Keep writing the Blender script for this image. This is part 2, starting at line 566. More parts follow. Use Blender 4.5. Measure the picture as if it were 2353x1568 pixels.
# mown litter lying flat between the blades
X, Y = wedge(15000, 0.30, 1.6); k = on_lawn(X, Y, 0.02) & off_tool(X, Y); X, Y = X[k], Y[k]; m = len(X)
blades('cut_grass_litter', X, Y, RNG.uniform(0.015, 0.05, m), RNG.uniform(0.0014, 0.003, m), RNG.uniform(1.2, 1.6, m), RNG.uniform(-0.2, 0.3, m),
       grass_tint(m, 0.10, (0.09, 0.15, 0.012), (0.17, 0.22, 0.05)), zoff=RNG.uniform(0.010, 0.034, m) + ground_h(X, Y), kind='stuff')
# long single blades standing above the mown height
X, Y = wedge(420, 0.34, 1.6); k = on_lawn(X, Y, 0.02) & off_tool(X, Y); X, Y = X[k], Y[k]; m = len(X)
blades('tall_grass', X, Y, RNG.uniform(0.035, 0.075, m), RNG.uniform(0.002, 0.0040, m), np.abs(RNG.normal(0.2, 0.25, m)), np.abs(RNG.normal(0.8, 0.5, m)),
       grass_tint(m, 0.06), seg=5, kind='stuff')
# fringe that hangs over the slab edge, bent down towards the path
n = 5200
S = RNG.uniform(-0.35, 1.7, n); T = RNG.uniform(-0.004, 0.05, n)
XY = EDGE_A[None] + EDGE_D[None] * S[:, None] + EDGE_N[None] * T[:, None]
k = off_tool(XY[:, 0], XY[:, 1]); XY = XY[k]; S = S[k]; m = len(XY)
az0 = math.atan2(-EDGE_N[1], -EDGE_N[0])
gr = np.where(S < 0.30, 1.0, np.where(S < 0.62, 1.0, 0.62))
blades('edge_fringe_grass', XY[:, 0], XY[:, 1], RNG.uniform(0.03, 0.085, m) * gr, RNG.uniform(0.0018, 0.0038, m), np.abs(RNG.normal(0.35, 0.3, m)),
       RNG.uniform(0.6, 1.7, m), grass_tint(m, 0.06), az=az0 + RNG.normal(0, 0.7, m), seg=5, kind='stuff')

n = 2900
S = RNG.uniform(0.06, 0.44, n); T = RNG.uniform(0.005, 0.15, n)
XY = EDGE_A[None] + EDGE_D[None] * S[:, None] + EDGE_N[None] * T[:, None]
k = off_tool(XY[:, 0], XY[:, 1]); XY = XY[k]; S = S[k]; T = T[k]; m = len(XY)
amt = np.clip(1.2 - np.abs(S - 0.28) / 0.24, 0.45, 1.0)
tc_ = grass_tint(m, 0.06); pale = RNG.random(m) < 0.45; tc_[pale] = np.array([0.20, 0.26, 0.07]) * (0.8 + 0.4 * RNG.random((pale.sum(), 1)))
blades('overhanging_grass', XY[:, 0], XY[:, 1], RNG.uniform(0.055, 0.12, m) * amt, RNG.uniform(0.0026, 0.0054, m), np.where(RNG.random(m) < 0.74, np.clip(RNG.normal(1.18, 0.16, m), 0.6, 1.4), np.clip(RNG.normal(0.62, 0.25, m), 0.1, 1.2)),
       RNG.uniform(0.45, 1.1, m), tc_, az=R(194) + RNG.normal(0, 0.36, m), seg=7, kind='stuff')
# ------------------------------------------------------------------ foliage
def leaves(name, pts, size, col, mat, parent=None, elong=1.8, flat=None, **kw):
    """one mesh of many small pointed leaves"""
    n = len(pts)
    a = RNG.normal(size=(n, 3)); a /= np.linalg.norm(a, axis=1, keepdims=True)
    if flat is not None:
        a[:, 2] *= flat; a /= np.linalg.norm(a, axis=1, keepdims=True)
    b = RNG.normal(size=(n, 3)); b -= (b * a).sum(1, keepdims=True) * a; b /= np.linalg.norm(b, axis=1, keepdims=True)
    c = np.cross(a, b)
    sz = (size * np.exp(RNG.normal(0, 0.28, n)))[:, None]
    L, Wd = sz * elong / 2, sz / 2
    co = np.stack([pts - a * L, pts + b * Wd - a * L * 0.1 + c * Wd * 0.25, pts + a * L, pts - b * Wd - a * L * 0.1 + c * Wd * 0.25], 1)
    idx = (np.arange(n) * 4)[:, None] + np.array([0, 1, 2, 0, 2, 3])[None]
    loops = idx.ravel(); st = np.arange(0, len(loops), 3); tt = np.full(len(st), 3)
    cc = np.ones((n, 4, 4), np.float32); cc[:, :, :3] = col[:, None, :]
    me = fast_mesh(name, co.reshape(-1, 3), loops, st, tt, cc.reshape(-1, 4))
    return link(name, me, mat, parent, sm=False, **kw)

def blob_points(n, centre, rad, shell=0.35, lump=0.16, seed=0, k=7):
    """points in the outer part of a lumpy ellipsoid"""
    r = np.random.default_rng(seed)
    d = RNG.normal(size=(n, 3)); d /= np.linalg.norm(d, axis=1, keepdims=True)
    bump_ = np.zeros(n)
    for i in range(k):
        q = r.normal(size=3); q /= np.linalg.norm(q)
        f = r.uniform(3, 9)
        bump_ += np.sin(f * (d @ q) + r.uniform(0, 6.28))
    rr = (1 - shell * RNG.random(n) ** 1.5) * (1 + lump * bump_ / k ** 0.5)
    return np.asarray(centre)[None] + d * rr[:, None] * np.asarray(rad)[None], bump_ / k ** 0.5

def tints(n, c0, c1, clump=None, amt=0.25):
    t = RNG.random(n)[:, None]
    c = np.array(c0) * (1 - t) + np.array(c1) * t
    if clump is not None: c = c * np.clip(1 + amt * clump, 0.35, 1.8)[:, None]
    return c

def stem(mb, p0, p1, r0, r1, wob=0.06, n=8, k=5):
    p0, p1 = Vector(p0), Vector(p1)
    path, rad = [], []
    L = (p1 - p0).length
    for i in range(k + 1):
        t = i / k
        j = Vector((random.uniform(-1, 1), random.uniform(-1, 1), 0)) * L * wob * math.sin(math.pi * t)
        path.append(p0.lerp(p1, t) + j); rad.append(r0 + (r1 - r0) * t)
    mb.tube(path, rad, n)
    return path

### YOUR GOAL
Write down only how many lines in the listing contain the word "part".

### ANSWER IN FULL
2